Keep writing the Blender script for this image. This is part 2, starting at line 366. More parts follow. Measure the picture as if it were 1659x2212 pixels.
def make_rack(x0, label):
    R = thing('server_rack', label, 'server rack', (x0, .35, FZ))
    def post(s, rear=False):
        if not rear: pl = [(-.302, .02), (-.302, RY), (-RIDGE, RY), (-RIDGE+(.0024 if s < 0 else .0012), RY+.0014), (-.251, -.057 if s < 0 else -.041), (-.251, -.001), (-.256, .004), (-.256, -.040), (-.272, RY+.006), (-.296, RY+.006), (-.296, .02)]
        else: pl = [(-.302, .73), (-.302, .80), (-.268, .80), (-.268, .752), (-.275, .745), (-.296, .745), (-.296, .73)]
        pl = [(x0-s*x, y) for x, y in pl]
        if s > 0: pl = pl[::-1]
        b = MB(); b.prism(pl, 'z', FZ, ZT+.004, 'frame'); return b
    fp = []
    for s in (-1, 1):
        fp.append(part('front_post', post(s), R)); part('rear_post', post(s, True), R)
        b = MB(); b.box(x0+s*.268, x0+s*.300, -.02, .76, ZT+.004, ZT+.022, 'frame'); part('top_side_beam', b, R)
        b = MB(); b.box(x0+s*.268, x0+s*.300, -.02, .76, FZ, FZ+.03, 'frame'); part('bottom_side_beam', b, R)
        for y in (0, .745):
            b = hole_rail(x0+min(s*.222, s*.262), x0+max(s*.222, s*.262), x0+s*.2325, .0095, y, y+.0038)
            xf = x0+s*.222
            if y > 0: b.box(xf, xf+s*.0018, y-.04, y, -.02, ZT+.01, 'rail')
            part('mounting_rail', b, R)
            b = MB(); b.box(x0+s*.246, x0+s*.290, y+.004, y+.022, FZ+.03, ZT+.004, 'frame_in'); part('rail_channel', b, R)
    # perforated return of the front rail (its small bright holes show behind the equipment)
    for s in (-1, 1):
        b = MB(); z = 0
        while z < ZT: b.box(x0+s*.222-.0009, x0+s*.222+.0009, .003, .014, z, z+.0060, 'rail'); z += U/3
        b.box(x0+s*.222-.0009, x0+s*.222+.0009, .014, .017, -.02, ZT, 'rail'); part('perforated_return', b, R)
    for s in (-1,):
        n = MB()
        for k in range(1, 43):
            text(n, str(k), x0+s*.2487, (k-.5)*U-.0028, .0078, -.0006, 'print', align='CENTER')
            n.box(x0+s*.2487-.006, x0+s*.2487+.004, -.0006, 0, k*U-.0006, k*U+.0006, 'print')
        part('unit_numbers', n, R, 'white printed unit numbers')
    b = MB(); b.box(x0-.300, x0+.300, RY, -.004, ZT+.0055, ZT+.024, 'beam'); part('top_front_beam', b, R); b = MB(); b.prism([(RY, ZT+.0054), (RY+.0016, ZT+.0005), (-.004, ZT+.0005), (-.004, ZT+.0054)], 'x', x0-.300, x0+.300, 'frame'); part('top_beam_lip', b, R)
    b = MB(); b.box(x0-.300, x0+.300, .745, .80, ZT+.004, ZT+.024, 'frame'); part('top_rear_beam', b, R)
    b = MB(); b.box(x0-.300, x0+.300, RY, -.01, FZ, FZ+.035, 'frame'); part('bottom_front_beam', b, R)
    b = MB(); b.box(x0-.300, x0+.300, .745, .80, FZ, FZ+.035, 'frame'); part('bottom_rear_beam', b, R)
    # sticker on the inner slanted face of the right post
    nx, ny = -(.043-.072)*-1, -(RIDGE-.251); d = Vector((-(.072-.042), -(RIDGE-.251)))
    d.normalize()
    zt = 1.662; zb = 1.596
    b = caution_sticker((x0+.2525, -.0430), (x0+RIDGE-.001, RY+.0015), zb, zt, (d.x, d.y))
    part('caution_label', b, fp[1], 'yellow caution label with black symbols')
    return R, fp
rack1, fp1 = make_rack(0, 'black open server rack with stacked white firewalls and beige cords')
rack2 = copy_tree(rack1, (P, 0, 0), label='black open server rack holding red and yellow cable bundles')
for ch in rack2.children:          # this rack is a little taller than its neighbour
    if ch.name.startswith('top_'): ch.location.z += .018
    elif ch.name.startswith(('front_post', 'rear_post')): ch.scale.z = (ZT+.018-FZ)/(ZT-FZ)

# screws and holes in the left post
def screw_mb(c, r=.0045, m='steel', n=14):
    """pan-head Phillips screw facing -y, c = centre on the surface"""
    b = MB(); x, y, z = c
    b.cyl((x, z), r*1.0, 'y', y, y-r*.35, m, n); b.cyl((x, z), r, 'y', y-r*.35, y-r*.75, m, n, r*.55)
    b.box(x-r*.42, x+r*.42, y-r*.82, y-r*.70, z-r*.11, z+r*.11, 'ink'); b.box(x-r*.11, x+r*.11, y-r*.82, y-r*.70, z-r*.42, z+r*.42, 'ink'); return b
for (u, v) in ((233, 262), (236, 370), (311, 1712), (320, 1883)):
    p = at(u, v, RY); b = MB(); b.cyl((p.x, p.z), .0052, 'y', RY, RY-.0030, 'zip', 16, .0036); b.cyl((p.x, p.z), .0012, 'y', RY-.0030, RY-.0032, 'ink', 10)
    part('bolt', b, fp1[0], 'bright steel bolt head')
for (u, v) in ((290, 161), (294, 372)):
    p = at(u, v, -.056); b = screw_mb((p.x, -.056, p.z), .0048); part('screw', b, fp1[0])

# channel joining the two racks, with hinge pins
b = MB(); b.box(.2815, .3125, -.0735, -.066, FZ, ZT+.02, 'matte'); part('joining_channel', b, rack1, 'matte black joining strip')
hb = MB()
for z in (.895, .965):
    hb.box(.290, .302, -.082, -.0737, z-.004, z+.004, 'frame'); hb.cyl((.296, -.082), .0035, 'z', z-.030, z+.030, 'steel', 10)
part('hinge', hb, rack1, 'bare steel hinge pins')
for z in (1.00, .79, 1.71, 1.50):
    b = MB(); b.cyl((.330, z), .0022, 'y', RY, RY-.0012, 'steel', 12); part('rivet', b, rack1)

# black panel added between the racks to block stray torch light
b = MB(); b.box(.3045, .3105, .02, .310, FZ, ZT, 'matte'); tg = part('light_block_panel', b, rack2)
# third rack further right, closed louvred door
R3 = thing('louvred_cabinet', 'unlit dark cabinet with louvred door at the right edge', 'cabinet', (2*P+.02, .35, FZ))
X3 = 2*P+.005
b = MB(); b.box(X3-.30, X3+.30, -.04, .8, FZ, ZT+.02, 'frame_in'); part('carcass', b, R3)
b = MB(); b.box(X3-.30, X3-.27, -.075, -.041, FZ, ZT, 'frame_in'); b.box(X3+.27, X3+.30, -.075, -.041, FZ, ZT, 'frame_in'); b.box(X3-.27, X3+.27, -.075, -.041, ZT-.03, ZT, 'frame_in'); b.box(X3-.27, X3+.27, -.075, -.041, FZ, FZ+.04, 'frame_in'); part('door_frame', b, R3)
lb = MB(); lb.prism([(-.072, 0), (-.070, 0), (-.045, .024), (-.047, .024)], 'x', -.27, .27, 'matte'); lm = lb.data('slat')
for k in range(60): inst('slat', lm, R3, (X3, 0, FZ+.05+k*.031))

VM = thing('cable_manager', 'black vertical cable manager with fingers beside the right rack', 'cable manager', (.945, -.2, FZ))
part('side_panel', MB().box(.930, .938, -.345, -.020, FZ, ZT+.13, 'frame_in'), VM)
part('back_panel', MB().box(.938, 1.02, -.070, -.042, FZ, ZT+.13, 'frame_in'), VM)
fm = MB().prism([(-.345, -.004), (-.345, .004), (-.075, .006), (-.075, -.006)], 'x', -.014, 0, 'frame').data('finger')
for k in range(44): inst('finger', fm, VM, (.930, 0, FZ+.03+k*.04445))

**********

### PROBLEM REQUIREMENTS
Nothing should be left out: repeat all of the data exactly.

### COMPLETE RESPONSE
Keep writing the Blender script for this image. This is part 2, starting at line 366. More parts follow. Measure the picture as if it were 1659x2212 pixels.
def make_rack(x0, label):
    R = thing('server_rack', label, 'server rack', (x0, .35, FZ))
    def post(s, rear=False):
        if not rear: pl = [(-.302, .02), (-.302, RY), (-RIDGE, RY), (-RIDGE+(.0024 if s < 0 else .0012), RY+.0014), (-.251, -.057 if s < 0 else -.041), (-.251, -.001), (-.256, .004), (-.256, -.040), (-.272, RY+.006), (-.296, RY+.006), (-.296, .02)]
        else: pl = [(-.302, .73), (-.302, .80), (-.268, .80), (-.268, .752), (-.275, .745), (-.296, .745), (-.296, .73)]
        pl = [(x0-s*x, y) for x, y in pl]
        if s > 0: pl = pl[::-1]
        b = MB(); b.prism(pl, 'z', FZ, ZT+.004, 'frame'); return b
    fp = []
    for s in (-1, 1):
        fp.append(part('front_post', post(s), R)); part('rear_post', post(s, True), R)
        b = MB(); b.box(x0+s*.268, x0+s*.300, -.02, .76, ZT+.004, ZT+.022, 'frame'); part('top_side_beam', b, R)
        b = MB(); b.box(x0+s*.268, x0+s*.300, -.02, .76, FZ, FZ+.03, 'frame'); part('bottom_side_beam', b, R)
        for y in (0, .745):
            b = hole_rail(x0+min(s*.222, s*.262), x0+max(s*.222, s*.262), x0+s*.2325, .0095, y, y+.0038)
            xf = x0+s*.222
            if y > 0: b.box(xf, xf+s*.0018, y-.04, y, -.02, ZT+.01, 'rail')
            part('mounting_rail', b, R)
            b = MB(); b.box(x0+s*.246, x0+s*.290, y+.004, y+.022, FZ+.03, ZT+.004, 'frame_in'); part('rail_channel', b, R)
    # perforated return of the front rail (its small bright holes show behind the equipment)
    for s in (-1, 1):
        b = MB(); z = 0
        while z < ZT: b.box(x0+s*.222-.0009, x0+s*.222+.0009, .003, .014, z, z+.0060, 'rail'); z += U/3
        b.box(x0+s*.222-.0009, x0+s*.222+.0009, .014, .017, -.02, ZT, 'rail'); part('perforated_return', b, R)
    for s in (-1,):
        n = MB()
        for k in range(1, 43):
            text(n, str(k), x0+s*.2487, (k-.5)*U-.0028, .0078, -.0006, 'print', align='CENTER')
            n.box(x0+s*.2487-.006, x0+s*.2487+.004, -.0006, 0, k*U-.0006, k*U+.0006, 'print')
        part('unit_numbers', n, R, 'white printed unit numbers')
    b = MB(); b.box(x0-.300, x0+.300, RY, -.004, ZT+.0055, ZT+.024, 'beam'); part('top_front_beam', b, R); b = MB(); b.prism([(RY, ZT+.0054), (RY+.0016, ZT+.0005), (-.004, ZT+.0005), (-.004, ZT+.0054)], 'x', x0-.300, x0+.300, 'frame'); part('top_beam_lip', b, R)
    b = MB(); b.box(x0-.300, x0+.300, .745, .80, ZT+.004, ZT+.024, 'frame'); part('top_rear_beam', b, R)
    b = MB(); b.box(x0-.300, x0+.300, RY, -.01, FZ, FZ+.035, 'frame'); part('bottom_front_beam', b, R)
    b = MB(); b.box(x0-.300, x0+.300, .745, .80, FZ, FZ+.035, 'frame'); part('bottom_rear_beam', b, R)
    # sticker on the inner slanted face of the right post
    nx, ny = -(.043-.072)*-1, -(RIDGE-.251); d = Vector((-(.072-.042), -(RIDGE-.251)))
    d.normalize()
    zt = 1.662; zb = 1.596
    b = caution_sticker((x0+.2525, -.0430), (x0+RIDGE-.001, RY+.0015), zb, zt, (d.x, d.y))
    part('caution_label', b, fp[1], 'yellow caution label with black symbols')
    return R, fp
rack1, fp1 = make_rack(0, 'black open server rack with stacked white firewalls and beige cords')
rack2 = copy_tree(rack1, (P, 0, 0), label='black open server rack holding red and yellow cable bundles')
for ch in rack2.children:          # this rack is a little taller than its neighbour
    if ch.name.startswith('top_'): ch.location.z += .018
    elif ch.name.startswith(('front_post', 'rear_post')): ch.scale.z = (ZT+.018-FZ)/(ZT-FZ)

# screws and holes in the left post
def screw_mb(c, r=.0045, m='steel', n=14):
    """pan-head Phillips screw facing -y, c = centre on the surface"""
    b = MB(); x, y, z = c
    b.cyl((x, z), r*1.0, 'y', y, y-r*.35, m, n); b.cyl((x, z), r, 'y', y-r*.35, y-r*.75, m, n, r*.55)
    b.box(x-r*.42, x+r*.42, y-r*.82, y-r*.70, z-r*.11, z+r*.11, 'ink'); b.box(x-r*.11, x+r*.11, y-r*.82, y-r*.70, z-r*.42, z+r*.42, 'ink'); return b
for (u, v) in ((233, 262), (236, 370), (311, 1712), (320, 1883)):
    p = at(u, v, RY); b = MB(); b.cyl((p.x, p.z), .0052, 'y', RY, RY-.0030, 'zip', 16, .0036); b.cyl((p.x, p.z), .0012, 'y', RY-.0030, RY-.0032, 'ink', 10)
    part('bolt', b, fp1[0], 'bright steel bolt head')
for (u, v) in ((290, 161), (294, 372)):
    p = at(u, v, -.056); b = screw_mb((p.x, -.056, p.z), .0048); part('screw', b, fp1[0])

# channel joining the two racks, with hinge pins
b = MB(); b.box(.2815, .3125, -.0735, -.066, FZ, ZT+.02, 'matte'); part('joining_channel', b, rack1, 'matte black joining strip')
hb = MB()
for z in (.895, .965):
    hb.box(.290, .302, -.082, -.0737, z-.004, z+.004, 'frame'); hb.cyl((.296, -.082), .0035, 'z', z-.030, z+.030, 'steel', 10)
part('hinge', hb, rack1, 'bare steel hinge pins')
for z in (1.00, .79, 1.71, 1.50):
    b = MB(); b.cyl((.330, z), .0022, 'y', RY, RY-.0012, 'steel', 12); part('rivet', b, rack1)

# black panel added between the racks to block stray torch light
b = MB(); b.box(.3045, .3105, .02, .310, FZ, ZT, 'matte'); tg = part('light_block_panel', b, rack2)
# third rack further right, closed louvred door
R3 = thing('louvred_cabinet', 'unlit dark cabinet with louvred door at the right edge', 'cabinet', (2*P+.02, .35, FZ))
X3 = 2*P+.005
b = MB(); b.box(X3-.30, X3+.30, -.04, .8, FZ, ZT+.02, 'frame_in'); part('carcass', b, R3)
b = MB(); b.box(X3-.30, X3-.27, -.075, -.041, FZ, ZT, 'frame_in'); b.box(X3+.27, X3+.30, -.075, -.041, FZ, ZT, 'frame_in'); b.box(X3-.27, X3+.27, -.075, -.041, ZT-.03, ZT, 'frame_in'); b.box(X3-.27, X3+.27, -.075, -.041, FZ, FZ+.04, 'frame_in'); part('door_frame', b, R3)
lb = MB(); lb.prism([(-.072, 0), (-.070, 0), (-.045, .024), (-.047, .024)], 'x', -.27, .27, 'matte'); lm = lb.data('slat')
for k in range(60): inst('slat', lm, R3, (X3, 0, FZ+.05+k*.031))

VM = thing('cable_manager', 'black vertical cable manager with fingers beside the right rack', 'cable manager', (.945, -.2, FZ))
part('side_panel', MB().box(.930, .938, -.345, -.020, FZ, ZT+.13, 'frame_in'), VM)
part('back_panel', MB().box(.938, 1.02, -.070, -.042, FZ, ZT+.13, 'frame_in'), VM)
fm = MB().prism([(-.345, -.004), (-.345, .004), (-.075, .006), (-.075, -.006)], 'x', -.014, 0, 'frame').data('finger')
for k in range(44): inst('finger', fm, VM, (.930, 0, FZ+.03+k*.04445))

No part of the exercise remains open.